'Condition of tribal women pathetic'

Last Updated 28 March 2014, 18:25 IST

In addition to high rate of maternal mortality, still births and miscarriages common

“Failure of land reform policies and incursion of modernisation has affected the tribal women adversely,” said C G Hussain Khan, retired professor of Anthropology, Karnatak University, Dharwad, here, on Friday.

He was delivering the key-note address during the inaugural ceremony of a two-day national seminar on ‘Empowerment of Tribal Women in India: With special reference to Karnataka’.

Large scale migration of tribal men and women to industrial areas and tea plantations has uprooted their cultural and economic base.
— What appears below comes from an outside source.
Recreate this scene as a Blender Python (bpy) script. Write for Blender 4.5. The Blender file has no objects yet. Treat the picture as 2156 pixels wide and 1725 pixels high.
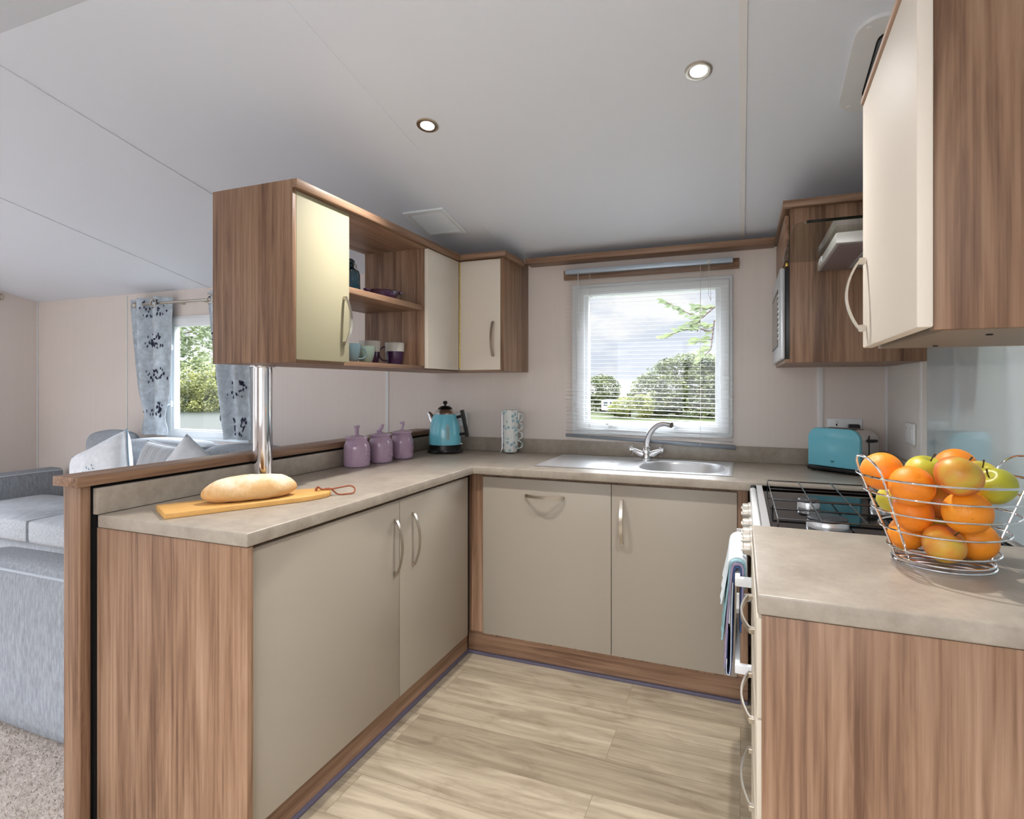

The inequalities among genders, which exist in the mainstream societies, have gradually crept into their lifestyle, worsening the condition of women, he said.

The patriarchal male ideologies of the employers have got translated in terms of giving lower wages to women, along with harder and monotonous work rules. “Wife-beating, domestic violence and abandonment of women has become common among tribals,” he lamented.

He blamed the entailing development policies of the country for the ill fate of tribal populations. 

“These policies have allowed multi-national companies and the domestic corporate sector to enter indigenous resource areas, including tribal habitations, which are rich in minerals. This has deprived the original inhabitants of the land of their habitat and subsistence base,” he said.

“Tribal women face several health complications. In addition to high rate of maternal mortality, they suffer from frequent miscarriage and still births,” he added.

Five year plans

“To address the issues pertaining to tribals, many programmes were formulated and implemented across the country during the 12 Five Year Plans. 

However, such programmes have failed to recognise gender implications. In planning and policy formulation of tribal programmes, the category of tribal women is rarely taken into account,” Khan said.

The question of development and empowerment of tribal women cannot be seen in isolation. These issues need to be addressed by taking into consideration the context of a particular tribal culture at micro-levels, he said.


T V Kattimani, Vice-Chancellor of Indira Gandhi National Tribal University, Madhya Pradesh, said, educated tribal women should take interest in learning the conditions of women in their tribes.

“Even though tribal women are in a pathetic condition, educated tribal women are not interested in conducting research on the women of their own community. Comprehensive studies on tribal women will go a long way in improving their conditions,” he said.